The differing statistical concepts and procedures used by communist and non-communist economists make assessment of the status of the Czechoslovak economy complicated. Foreign trade statistics are particularly difficult to assess because a variety of currency conversion methods were employed to calculate trade turnover value. Data calculated on the basis of non-communist concepts will be identified here by the use of such Western terms as gross national product; Czechoslovak statistics will be called official data or identified by such terms as net material product or national income.

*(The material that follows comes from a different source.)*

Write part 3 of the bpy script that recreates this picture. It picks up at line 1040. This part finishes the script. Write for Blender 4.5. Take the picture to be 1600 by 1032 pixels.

==Functioning of the economy==
The Czechoslovak economy, like most economies in communist countries, differed markedly from market or mixed economies. The main difference is that while in market economies, decisions by individual consumers and producers tend automatically to regulate supply and demand, consumption and investment, and other economic variables, in most communist economies, these variables are decided by a national plan that has the force of law.
In Czechoslovakia, like in most Communist countries, the centralized economic structure paralleled that of the government and the Communist Party of Czechoslovakia (Komunistická strana Československa—KSČ). This structure gave the party firm control over the government and the economy. It is generally referred to as the Soviet model and was first applied in the Soviet Union, which was initially an agrarian nation with extensive natural resources, a large internal market, and relatively little dependence on foreign trade; the goal was to quickly develop heavy industry and defense production. Czechoslovakia, by contrast, was a small country that had already reached a high level of industrialization and was rather heavily dependent on foreign trade when the Soviet system was first imposed after World War II.
In the mid-1980s, Czechoslovakia had a highly industrialized economy, a fact reflected in the 1985 official statistics concerning production of the net material product of the country (the official measure of aggregate production). The industrial sector accounted for 59.7 percent of the value of the net material product; construction, 11.2 percent; agriculture and forestry, 7.5 percent; and various other productive services (including transport, catering, and retailing, among other activities), 21.6 percent. As of 1980 the socialist sector (state enterprises or cooperatives) generated 97.4 percent of the national income. Of the total work force, almost 99.8 percent was employed in the socialist sector.